• What you have to do: Provide only the number of lines where "parts" occurs.
* START Data section *
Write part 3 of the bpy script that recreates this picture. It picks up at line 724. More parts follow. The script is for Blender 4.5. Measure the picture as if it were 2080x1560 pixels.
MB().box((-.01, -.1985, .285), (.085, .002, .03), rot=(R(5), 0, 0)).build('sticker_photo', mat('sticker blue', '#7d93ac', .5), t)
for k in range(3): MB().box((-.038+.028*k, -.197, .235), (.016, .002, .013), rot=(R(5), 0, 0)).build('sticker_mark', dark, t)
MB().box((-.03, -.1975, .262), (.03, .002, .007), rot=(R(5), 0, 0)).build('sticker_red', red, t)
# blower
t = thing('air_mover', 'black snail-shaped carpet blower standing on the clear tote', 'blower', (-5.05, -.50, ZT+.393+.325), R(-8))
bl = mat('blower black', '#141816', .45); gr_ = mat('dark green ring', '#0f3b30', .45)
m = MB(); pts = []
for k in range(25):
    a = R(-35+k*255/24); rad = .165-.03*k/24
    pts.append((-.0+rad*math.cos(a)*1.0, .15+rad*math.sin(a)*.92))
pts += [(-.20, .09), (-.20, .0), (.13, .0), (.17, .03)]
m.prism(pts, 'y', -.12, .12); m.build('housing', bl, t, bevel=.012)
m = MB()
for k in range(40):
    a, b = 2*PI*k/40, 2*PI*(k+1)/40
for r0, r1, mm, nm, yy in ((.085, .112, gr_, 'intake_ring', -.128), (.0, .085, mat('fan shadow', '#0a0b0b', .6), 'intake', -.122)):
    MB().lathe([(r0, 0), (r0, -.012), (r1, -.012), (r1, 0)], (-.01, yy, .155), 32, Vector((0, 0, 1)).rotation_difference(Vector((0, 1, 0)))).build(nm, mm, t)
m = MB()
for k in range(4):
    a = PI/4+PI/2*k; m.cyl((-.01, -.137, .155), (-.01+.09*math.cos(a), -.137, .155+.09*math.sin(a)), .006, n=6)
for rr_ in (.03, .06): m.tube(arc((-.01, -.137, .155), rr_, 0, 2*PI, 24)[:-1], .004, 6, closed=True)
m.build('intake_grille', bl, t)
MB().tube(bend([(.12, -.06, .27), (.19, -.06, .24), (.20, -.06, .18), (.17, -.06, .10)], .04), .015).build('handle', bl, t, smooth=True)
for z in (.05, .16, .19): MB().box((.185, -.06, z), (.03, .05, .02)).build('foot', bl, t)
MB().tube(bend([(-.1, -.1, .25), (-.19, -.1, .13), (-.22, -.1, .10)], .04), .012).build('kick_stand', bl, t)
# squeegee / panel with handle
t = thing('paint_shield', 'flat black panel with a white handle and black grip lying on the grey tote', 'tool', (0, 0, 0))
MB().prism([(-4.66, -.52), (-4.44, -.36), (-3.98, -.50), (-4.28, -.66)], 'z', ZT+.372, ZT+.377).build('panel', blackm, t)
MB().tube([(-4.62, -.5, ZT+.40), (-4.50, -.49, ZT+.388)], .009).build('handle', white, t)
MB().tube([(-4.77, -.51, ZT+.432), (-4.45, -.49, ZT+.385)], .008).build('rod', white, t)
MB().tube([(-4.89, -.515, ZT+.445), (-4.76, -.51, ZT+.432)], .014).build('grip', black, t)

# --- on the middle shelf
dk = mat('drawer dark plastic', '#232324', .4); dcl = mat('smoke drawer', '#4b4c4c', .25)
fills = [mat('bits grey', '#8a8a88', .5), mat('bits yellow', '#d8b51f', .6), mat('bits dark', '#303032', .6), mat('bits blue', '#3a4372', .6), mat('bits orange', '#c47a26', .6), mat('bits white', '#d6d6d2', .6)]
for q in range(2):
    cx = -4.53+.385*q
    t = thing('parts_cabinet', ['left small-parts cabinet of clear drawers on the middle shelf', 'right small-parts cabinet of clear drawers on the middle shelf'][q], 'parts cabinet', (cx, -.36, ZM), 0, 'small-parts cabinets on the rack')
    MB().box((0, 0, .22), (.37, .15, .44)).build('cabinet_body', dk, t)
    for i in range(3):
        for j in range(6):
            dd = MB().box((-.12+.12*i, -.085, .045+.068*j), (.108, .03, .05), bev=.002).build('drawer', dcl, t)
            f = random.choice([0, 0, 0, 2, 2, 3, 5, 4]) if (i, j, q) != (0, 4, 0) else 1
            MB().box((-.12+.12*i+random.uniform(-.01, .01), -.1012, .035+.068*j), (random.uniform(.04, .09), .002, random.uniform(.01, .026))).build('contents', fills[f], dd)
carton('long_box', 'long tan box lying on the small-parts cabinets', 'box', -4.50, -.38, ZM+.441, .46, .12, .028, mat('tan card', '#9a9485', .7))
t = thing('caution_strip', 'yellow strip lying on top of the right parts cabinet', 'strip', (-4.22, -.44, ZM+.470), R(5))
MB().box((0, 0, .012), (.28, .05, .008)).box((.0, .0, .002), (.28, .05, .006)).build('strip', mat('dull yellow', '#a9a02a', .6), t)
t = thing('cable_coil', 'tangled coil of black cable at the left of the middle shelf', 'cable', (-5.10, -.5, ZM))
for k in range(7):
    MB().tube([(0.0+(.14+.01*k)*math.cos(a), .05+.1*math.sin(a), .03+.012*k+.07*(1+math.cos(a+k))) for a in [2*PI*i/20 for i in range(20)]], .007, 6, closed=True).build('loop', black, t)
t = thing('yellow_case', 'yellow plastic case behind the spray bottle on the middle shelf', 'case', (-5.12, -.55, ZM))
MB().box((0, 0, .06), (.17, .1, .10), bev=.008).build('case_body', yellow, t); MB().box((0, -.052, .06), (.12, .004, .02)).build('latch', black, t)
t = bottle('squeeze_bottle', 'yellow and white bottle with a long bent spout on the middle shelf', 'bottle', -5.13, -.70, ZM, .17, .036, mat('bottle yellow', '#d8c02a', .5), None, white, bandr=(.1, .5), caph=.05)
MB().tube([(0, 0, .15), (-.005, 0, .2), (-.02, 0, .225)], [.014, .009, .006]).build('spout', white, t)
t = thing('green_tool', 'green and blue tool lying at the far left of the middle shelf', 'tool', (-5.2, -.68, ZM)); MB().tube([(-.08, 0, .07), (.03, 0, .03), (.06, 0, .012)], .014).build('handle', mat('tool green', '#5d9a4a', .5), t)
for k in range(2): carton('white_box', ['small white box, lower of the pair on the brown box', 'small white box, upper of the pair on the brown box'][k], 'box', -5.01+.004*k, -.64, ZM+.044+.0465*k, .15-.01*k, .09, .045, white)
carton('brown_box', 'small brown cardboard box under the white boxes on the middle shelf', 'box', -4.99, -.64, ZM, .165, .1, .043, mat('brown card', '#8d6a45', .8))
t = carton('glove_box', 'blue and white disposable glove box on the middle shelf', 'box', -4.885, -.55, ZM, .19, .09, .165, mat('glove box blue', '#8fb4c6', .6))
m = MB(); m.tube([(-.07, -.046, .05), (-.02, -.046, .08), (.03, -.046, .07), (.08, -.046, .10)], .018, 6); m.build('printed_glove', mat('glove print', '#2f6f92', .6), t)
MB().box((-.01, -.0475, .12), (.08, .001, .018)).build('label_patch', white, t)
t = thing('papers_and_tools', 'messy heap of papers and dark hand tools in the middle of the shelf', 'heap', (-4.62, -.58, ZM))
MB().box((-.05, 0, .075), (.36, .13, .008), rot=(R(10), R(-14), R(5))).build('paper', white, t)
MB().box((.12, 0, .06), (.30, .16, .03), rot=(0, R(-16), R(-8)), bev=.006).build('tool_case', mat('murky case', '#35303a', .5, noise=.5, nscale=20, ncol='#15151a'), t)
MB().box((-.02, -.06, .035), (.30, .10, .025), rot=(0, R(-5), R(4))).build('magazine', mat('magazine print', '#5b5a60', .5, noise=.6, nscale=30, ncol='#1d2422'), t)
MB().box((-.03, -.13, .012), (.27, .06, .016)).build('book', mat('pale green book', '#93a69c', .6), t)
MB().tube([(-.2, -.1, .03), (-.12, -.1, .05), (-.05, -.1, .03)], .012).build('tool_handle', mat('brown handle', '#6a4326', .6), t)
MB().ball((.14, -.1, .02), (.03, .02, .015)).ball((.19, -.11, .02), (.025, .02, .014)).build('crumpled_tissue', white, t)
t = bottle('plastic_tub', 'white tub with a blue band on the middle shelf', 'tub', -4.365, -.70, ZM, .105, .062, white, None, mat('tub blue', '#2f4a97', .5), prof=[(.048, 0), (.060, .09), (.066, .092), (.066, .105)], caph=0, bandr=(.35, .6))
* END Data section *
• Correct response: 4